How you can increase and sustain organic revenue and profit growth...whether you’re running an entire company or in your first management job.

Over the past seven years, Procter & Gamble has tripled profits; significantly improved organic revenue growth, cash flow, and operating margins; and averaged earnings per share growth of 12 percent. How? A. G. Lafley and his leadership team have integrated innovation into everything P&G does and created new customers and new markets. Through eye-opening stories A. G. Lafley and Ram Charan show how P&G and companies such as Honeywell, Nokia, LEGO, GE, HP, and DuPont have become game-changers.

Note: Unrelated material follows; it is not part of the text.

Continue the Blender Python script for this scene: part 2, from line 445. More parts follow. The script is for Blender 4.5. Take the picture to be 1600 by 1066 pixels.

Their inspiring lessons can help you learn how to:

  • Make consumers and customers the boss, not the CEO or the management team
  • Innovate to grow a mature business
  • Develop higher growth, higher margin businesses
  • Create new customers and new markets
  • Revitalize a business model
  • Reach outside your own business and tap into the abundant brainpower and creativity of the world
  • Integrate innovation into the mainstream of your managerial decision making
  • Manage risk
  • Become a leader of innovation

We live in a world of unprecedented change, increasing global competitiveness, and the very real threat of commoditization. Innovation in this world is the best way to win - arguably the only way to really win. Innovation is not a separate, discrete activity but the job of everyone in a leadership position and the integral, central driving force for any business that wants to grow organically and succeed on a sustained basis.

This is a game-changing book that helps you redefine your leadership and improve your management game.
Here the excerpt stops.